Abstract:
Seiring dengan perkembangan teknologi, dunia sastra kini tidak hanya dihadirkan
melalui tulisan, tetapi juga melalui visual, seperti film. Adaptasi novel ke film
(ekranisasi) semakin populer, terutama karena mampu menjangkau audiens yang
mungkin kurang gemar membaca namun tetap bisa menikmati karya sastra
melalui media film. Perbandingan antara novel dan film 172 Days, yang
mengisahkan perjalanan cinta dan hijrah tokoh Nadzira Shafa dan suaminya,
Ameer Azzikra, berdasarkan kisah nyata. Penelitian ini menggunakan metode
penelitian kualitatif dengan pendekatan semiotika Roland Barthes, yang berfokus
pada analisis makna denotatif, konotatif, serta mitos. Tujuan utama penelitian ini
adalah untuk mengidentifikasi perbedaan dan persamaan dalam elemen naratif,
termasuk alur, karakterisasi, tema, dan pesan dalam novel serta film. Penelitian ini
juga mengkaji tanggapan dari audiens terhadap adaptasi novel ke film, serta
mengulas preferensi audiens Indonesia dalam menikmati karya sastra dan film.
Temuan penelitian ini memberikan pemahaman mengenai keunggulan dan
keterbatasan masing-masing medium dalam menyampaikan cerita, serta pengaruh
perbedaan medium terhadap interpretasi audiens terhadap cerita dan karakter.
Film 172 Days merupakan adaptasi dari kisah nyata kehidupan Nadzira Shafa dan
Ameer Azzikra. Film ini menggambarkan perjalanan spiritual dan cinta Nadzira,
yang setelah mengalami krisis keimanan pasca kematian ayahnya, terjebak dalam
kehidupan pesta dan narkoba. Dengan dukungan kakaknya, Bella, Nadzira
memutuskan untuk berhijrah dan mendalami agama. Dalam proses ini, ia bertemu
dengan Ameer Azzikra, putra ulama terkenal Ustadz Arifin Ilham, dan keduanya
menikah melalui proses ta'aruf. 172 Days dipuji karena menyampaikan pesan
pesan Islami tentang cinta, kesetiaan, dan keikhlasan, meski mendapat kritik
terkait penggambaran isu bunuh diri dan pernikahan dini.

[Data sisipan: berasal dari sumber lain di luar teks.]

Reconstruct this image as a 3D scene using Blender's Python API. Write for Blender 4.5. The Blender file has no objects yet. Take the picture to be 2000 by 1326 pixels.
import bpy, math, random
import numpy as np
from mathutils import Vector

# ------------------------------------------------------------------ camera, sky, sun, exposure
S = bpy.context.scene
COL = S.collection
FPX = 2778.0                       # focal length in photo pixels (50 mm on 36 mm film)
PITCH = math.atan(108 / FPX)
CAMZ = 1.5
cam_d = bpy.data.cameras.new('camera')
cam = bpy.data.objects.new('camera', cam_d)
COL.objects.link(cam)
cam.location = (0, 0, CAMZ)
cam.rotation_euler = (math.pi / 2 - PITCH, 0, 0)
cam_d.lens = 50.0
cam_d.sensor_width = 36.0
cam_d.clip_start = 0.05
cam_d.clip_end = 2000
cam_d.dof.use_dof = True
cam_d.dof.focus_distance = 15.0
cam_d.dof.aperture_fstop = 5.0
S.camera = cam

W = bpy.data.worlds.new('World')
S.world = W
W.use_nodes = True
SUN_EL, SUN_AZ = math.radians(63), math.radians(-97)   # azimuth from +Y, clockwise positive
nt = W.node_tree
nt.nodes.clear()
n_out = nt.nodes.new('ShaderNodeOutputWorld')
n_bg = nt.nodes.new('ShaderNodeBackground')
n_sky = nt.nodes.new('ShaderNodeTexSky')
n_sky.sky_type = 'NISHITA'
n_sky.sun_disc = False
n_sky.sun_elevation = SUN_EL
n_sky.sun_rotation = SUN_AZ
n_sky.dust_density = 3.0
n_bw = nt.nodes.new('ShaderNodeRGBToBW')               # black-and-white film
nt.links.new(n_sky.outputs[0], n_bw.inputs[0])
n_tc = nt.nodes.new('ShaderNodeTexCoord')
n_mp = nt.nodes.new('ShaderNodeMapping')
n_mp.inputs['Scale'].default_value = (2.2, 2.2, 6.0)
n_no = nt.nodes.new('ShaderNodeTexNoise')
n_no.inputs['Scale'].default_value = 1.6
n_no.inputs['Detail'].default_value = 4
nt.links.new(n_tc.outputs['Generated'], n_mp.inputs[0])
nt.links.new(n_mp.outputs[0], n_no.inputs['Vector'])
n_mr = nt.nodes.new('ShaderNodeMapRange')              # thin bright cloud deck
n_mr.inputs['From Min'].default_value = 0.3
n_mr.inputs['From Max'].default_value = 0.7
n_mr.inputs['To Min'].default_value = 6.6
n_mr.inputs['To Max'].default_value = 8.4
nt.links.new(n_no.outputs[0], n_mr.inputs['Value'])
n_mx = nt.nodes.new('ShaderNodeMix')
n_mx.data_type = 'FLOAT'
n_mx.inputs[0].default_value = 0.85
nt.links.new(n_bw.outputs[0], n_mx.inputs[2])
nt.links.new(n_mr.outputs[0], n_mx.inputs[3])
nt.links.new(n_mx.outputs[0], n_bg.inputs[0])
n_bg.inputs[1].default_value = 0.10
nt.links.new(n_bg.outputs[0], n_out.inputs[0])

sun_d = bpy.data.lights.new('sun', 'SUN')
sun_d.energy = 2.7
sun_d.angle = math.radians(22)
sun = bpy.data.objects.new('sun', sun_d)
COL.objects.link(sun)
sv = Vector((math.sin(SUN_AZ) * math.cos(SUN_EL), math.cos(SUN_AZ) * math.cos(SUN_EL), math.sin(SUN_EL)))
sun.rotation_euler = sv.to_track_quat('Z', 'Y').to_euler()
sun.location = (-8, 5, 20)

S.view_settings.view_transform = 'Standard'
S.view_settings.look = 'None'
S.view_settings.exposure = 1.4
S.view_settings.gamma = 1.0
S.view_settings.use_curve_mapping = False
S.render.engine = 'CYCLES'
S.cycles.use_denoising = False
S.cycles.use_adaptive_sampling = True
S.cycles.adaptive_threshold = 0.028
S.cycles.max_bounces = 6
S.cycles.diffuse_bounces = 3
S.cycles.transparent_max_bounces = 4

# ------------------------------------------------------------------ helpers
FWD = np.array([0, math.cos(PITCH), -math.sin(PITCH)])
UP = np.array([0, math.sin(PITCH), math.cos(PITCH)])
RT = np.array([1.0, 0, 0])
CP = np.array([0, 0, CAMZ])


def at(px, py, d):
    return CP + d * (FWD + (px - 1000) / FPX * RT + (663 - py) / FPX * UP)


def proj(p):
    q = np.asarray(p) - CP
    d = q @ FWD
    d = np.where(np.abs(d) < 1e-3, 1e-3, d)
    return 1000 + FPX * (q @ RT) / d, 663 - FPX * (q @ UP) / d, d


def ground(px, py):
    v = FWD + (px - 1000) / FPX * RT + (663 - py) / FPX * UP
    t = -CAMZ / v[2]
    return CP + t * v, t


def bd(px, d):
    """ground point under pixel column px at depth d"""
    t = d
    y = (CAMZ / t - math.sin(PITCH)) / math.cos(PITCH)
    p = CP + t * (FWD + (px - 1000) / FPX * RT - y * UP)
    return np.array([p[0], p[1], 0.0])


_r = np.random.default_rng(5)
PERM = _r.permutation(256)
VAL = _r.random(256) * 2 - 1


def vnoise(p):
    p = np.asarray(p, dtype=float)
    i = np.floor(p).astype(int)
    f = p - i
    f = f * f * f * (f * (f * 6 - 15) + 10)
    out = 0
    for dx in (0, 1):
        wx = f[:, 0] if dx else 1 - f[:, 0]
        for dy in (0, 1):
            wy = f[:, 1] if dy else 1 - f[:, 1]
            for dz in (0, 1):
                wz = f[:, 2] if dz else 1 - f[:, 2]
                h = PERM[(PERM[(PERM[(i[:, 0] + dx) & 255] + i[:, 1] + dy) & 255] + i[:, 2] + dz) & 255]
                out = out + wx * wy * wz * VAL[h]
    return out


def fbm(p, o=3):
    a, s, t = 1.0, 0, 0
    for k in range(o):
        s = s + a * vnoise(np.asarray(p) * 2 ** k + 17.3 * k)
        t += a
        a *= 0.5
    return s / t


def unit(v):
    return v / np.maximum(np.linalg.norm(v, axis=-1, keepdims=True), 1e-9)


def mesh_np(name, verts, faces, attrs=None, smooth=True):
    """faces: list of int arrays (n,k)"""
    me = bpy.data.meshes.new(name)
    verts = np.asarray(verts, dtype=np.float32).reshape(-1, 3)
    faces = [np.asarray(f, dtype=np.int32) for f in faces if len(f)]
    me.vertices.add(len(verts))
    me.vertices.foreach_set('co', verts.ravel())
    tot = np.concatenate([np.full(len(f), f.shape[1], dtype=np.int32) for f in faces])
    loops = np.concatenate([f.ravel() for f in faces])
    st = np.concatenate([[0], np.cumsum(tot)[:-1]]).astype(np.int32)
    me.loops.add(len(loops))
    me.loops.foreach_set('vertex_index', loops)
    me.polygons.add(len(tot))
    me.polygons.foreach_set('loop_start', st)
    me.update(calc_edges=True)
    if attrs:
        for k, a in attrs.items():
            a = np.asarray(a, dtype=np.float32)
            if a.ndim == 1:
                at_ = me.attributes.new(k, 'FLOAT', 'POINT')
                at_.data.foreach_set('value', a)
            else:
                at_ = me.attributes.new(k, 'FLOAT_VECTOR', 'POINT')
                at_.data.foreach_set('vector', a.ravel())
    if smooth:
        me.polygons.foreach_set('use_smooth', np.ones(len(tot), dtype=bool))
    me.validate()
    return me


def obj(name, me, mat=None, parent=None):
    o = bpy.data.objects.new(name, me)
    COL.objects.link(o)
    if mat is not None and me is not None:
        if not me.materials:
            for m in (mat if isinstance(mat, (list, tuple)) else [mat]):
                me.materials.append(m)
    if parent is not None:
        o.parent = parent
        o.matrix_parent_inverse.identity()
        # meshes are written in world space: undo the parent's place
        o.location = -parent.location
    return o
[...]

Penelitian ini
menggunakan analisis semiotika Roland Barthes untuk menelaah makna denotatif,
konotatif, dan mitos dalam novel dan film 172 Days, yang menunjukkan
perbedaan signifikan dalam penyampaian pesan. Novel memberikan ruang lebih
pada eksplorasi emosi melalui deskripsi, sedangkan film menggunakan visualisasi
untuk menyampaikan emosi dengan lebih langsung.